Well if you tried to describe it, it would be a complicated mess.

But if you live the faith you see it is a fluid relationship, like all relationships are fluid; a relationship with God and with others that is bound by love and history and respect and care.

It will be someone who is housebound and shares their concern for their carers or friends that come into the house.

It will be someone that goes off to a foreign country to help as a nurse or in an orphanage or digging up holes for plumbing in a school.

It will be someone who finds God’s wisdom in the words of scripture,

or sees God’s love in the passion of a song,

or wonders at God’s creativity as they walk through a park.

It will be someone who gives generously to a charity for children,

or visits a friend who is struggling,

or who prays for people they may never meet.

It will be someone who finds faith easy and just takes everything on board,

or someone who struggles with understanding how God shows himself in different ways to different people,

or someone who most of the time doesn't bother, just tries their best to do good.

The truth is that Christianity looks like me and it looks like you and it looks like neither of us; for it is a relationship with God, and that relationship is like all relationships.

Sometimes it is easy and sometimes it is hard but always it is part of us.
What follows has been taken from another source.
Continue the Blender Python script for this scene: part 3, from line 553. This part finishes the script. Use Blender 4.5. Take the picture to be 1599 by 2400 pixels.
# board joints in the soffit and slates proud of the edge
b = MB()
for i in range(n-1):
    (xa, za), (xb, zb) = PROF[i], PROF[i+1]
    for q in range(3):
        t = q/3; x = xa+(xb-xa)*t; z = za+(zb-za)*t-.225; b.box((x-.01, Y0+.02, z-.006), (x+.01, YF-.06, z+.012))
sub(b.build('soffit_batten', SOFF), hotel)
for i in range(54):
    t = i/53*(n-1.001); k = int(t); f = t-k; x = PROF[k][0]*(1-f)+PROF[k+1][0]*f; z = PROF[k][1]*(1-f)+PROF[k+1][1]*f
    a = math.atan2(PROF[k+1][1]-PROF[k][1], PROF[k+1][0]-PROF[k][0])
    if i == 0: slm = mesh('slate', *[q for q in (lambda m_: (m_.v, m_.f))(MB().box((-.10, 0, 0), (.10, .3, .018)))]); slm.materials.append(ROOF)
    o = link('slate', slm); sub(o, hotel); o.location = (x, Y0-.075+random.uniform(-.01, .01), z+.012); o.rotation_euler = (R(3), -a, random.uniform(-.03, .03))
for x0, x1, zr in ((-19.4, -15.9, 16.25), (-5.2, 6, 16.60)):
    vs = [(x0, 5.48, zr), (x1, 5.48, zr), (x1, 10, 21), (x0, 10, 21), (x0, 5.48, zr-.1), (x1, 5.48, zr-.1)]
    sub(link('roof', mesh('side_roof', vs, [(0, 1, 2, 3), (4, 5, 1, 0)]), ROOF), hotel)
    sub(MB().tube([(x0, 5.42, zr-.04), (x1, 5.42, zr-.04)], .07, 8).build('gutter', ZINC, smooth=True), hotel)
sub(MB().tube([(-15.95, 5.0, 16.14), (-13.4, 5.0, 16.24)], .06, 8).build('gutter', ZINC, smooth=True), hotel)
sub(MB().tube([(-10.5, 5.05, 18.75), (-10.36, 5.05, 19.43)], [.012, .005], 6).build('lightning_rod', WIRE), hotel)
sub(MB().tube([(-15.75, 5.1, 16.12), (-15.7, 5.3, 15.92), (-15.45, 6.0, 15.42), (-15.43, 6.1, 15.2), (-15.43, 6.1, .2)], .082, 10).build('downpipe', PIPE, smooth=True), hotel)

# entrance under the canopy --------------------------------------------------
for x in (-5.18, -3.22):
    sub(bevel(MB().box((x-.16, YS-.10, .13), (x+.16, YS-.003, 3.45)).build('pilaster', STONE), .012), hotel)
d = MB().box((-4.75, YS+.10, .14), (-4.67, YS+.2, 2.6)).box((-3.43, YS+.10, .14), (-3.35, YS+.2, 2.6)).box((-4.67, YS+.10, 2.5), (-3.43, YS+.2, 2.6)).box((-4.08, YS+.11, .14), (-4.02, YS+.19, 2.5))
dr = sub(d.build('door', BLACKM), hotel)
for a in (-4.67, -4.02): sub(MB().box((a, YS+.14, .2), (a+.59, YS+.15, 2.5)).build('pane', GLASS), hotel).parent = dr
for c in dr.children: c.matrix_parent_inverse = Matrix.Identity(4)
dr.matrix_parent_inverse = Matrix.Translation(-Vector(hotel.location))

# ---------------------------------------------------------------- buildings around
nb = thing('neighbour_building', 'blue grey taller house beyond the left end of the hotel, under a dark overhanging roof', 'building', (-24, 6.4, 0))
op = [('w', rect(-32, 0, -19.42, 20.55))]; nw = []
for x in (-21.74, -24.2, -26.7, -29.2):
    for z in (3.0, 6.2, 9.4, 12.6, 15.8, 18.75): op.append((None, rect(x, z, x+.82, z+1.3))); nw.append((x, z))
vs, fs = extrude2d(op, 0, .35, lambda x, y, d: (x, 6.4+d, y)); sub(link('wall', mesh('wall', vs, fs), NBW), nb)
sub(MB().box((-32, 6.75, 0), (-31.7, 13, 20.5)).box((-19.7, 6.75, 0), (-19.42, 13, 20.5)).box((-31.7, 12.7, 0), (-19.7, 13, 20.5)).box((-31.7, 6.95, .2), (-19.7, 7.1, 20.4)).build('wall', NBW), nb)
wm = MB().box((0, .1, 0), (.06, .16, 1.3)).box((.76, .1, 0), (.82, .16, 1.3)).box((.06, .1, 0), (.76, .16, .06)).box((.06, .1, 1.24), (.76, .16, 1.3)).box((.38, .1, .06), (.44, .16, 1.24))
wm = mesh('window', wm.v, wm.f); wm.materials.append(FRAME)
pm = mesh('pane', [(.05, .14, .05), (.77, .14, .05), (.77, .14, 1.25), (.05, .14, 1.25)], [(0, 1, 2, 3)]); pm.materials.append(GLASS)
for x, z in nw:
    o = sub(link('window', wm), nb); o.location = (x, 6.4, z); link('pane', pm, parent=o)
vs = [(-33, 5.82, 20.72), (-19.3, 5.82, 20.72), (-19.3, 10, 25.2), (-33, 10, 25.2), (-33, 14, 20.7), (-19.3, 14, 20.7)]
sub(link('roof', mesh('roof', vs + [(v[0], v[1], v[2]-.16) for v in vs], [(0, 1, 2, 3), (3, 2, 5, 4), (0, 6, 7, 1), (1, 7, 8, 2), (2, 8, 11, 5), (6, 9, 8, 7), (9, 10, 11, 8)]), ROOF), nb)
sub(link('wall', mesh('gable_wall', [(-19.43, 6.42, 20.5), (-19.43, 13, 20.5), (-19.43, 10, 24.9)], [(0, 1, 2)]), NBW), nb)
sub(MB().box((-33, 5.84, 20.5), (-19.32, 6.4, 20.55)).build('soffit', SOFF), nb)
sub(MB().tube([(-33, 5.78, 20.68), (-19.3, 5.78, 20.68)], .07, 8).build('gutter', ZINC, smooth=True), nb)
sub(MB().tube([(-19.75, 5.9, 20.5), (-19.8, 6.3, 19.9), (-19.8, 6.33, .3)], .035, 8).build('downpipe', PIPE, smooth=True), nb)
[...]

But what that relationship does, is that it changes us, makes us think, makes us try to be better, helps us try to be better. Sometimes by helping us be better, sometimes by helping us not to be worse.

So what do we take away from all this?

Well maybe for some it will be...don’t worry.

Because some folk are always worried about whether they are good enough or not good enough.

If faith is being in a relationship then you are always in a relationship with God.

Maybe we need to work at it a bit, but you are in a relationship,.

I’m always in a relationship with Roseanna but sometimes it needs me to do a bit more work on it.

And now that we know that that relationship can look very different to different people, then we are free to try other things if we want to see it grow.

Maybe go off on a retreat,

or start a wee group with friends to talk about what you think the Bible means,

or go on a walk to the seashore and think about how big this God is that you can’t fit him in the horizon,

or write a letter to God,

or volunteer in a soup kitchen.

The truth is, to be a person who has faith, all you need to do is want to have faith, then the journey starts. As long as we be that person then we will be fine.

Though here is an interesting point...we got into this mess because Paul realised that being Jewish wasn't the only way to be close to God, and he helped the gentiles see that they could go on their own journey, not necessarily a Jewish journey, what could we do to help others on their journey of faith?